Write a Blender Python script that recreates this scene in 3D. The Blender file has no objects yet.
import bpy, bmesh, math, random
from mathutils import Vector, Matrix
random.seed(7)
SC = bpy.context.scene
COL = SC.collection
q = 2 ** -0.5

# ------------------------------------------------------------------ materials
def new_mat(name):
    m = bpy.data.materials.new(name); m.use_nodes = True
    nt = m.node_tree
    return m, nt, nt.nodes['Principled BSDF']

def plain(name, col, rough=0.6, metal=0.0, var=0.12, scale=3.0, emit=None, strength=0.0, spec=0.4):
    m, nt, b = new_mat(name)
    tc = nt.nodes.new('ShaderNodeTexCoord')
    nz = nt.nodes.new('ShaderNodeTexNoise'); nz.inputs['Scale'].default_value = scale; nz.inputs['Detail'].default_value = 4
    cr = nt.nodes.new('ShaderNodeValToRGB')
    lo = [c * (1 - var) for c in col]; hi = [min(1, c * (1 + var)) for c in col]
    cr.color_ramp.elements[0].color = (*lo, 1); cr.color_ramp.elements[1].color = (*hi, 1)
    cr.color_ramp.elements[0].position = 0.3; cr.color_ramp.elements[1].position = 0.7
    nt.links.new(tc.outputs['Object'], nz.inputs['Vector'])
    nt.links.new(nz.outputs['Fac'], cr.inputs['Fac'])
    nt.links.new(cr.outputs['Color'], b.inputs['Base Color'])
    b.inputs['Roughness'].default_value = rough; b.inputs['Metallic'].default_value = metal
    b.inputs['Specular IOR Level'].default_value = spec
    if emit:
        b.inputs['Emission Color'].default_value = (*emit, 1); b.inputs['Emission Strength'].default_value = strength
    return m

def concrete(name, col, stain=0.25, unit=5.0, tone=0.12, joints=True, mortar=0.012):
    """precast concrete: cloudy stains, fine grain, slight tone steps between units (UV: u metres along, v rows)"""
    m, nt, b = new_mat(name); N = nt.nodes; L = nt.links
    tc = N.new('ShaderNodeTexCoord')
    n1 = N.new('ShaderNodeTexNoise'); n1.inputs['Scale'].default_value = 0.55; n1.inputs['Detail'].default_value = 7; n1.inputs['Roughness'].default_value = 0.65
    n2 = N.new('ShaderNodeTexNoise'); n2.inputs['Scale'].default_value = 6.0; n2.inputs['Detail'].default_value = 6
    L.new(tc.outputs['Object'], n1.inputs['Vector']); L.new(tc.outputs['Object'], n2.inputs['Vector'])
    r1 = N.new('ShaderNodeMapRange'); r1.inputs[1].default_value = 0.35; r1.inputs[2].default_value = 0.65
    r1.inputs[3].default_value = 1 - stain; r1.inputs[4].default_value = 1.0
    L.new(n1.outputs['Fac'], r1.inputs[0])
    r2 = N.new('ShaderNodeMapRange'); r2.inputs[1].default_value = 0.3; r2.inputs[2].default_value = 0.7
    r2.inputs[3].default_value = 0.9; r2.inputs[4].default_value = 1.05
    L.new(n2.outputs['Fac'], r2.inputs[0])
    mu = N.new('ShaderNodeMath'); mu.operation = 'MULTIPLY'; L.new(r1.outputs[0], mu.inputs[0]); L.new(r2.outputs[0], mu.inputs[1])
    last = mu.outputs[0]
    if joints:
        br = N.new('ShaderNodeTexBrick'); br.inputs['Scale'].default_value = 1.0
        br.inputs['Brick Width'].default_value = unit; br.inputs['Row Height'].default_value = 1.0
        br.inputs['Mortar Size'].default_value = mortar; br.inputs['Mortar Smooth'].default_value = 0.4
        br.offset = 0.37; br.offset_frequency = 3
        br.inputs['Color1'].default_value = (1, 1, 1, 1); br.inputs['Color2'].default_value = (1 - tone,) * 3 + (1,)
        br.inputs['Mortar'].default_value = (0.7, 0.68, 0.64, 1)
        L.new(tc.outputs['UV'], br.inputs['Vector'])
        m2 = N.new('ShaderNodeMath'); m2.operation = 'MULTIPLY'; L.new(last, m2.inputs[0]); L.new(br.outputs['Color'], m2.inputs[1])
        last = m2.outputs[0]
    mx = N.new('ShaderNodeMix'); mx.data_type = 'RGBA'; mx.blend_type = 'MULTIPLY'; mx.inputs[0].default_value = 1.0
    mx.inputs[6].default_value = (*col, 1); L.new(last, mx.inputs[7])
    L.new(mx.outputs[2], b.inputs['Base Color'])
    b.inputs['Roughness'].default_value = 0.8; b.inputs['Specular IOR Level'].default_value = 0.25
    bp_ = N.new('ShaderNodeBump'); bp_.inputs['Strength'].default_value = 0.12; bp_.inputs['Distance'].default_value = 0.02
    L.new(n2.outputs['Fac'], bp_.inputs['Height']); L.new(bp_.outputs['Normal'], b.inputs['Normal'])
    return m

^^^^

> What you need to do
Please transcribe, exactly and with nothing added, the lines from the first line of the material above through the line that contains "return m, nt, nt.nodes['Principled BSDF']".

> Result of the task
Write a Blender Python script that recreates this scene in 3D. The Blender file has no objects yet.
import bpy, bmesh, math, random
from mathutils import Vector, Matrix
random.seed(7)
SC = bpy.context.scene
COL = SC.collection
q = 2 ** -0.5

# ------------------------------------------------------------------ materials
def new_mat(name):
    m = bpy.data.materials.new(name); m.use_nodes = True
    nt = m.node_tree
    return m, nt, nt.nodes['Principled BSDF']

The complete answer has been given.